The strike continued. In mid-August the Newfoundland government at last ordered
ASARCO's vice-president of industrial relations to fly to St. John's for consultation. The man
arrived and talks began. Buchans waited as ASARCO representatives, local and national union
heads and government officials determined the town's fate. Upon emerging, the company made
its third and final offer of an 87-cents-an-hour average wage increase over three years: a figure
nearly identical to that proposed by the Dyer Commission four months earlier. Local 5457
approved the raise and so ended the strike.
Resolution of the 1973 strike brought a lull to Buchans. For 29 weeks the workers'
energies had been directed toward coping with an unreal atmosphere of confusion and violence.
Once back at their regular jobs they came to realize that the vital questions concerning Buchans'
future still remained unanswered: how would Buchans be affected when the 50-year contract
between ASARCO and Terra Nova Properties expired in March 1976; and what would happen to
the town and its people when available ore reserves ran out in 1979?
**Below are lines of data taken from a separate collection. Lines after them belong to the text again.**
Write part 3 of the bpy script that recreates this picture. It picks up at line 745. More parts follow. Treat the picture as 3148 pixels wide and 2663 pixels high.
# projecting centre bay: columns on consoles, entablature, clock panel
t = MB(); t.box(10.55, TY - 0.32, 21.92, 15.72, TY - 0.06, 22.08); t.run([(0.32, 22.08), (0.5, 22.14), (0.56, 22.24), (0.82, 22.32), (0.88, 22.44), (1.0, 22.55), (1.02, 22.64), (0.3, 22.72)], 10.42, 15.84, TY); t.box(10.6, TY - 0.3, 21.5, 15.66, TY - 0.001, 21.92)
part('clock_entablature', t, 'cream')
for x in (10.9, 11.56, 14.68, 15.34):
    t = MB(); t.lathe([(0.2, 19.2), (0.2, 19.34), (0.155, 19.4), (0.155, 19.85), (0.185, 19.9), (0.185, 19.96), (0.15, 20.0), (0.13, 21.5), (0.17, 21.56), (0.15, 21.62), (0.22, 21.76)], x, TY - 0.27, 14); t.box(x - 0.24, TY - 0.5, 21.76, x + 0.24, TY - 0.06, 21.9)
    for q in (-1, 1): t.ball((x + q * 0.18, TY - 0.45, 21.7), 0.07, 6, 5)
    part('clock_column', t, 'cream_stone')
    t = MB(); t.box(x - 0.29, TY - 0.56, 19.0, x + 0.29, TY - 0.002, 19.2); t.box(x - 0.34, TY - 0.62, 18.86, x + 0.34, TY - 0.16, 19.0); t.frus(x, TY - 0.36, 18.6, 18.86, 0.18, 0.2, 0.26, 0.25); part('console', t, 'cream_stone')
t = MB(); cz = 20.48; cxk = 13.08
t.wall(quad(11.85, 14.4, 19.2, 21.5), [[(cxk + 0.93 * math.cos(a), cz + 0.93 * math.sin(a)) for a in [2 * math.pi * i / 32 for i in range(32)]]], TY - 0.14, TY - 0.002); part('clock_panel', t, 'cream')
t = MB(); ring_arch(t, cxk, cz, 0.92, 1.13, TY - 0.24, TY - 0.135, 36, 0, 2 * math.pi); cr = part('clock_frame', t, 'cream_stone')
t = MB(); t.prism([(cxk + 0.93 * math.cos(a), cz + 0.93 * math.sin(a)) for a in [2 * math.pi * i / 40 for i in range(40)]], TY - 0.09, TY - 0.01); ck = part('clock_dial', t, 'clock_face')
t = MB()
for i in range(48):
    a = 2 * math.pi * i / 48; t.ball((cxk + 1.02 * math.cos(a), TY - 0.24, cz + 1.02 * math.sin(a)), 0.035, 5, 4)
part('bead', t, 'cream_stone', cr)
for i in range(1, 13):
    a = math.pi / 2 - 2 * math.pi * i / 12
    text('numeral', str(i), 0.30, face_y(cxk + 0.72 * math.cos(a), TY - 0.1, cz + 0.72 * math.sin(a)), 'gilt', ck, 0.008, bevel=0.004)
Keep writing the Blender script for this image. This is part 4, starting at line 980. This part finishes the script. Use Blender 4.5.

The first uncertainty ended on 17 March 1976 with ASARCO Incorporated, Buchans
Unit(28) and Price (Nfld.) Pulp and Paper Limited(29) signing a new contract whereby Price
repossessed its original mineral exploration rights over the entire 1905 A.N.D. Co. concession
area except for the mine site. The two companies agreed to continue sharing the profits from the
existing mines and from any future mines developed on deposits discovered by ASARCO prior
to March 1976.
The second uncertainty is still unresolved. Upon the recommendation of the final Dyer
Commission Report, the Newfoundland government appointed a Buchans Task Force in April
1975 to study effects of the mines' closure on Buchans and to suggest alternative livelihoods for
the community. The task force received acclaim both within and beyond Buchans, but few of its
worthy recommendations have yet to be implemented.
The mining operation at Buchans now hands in the balance. The Price Company may
locate enough ore reserves for mining to continue; if not, Buchans will have to devise an
alternative economic base.
On 26 June 1979, Buchans finally came into its own as a full-fledged community: the
Townsite amalgamated with the company-owned portion of town under a town council and
became incorporated into the Town of Buchans. Thus, whatever Buchans' future-be it as a
mining town, a tourist centre or an agricultural and logging centre-the people now possess the
administrative means of determining their own destiny.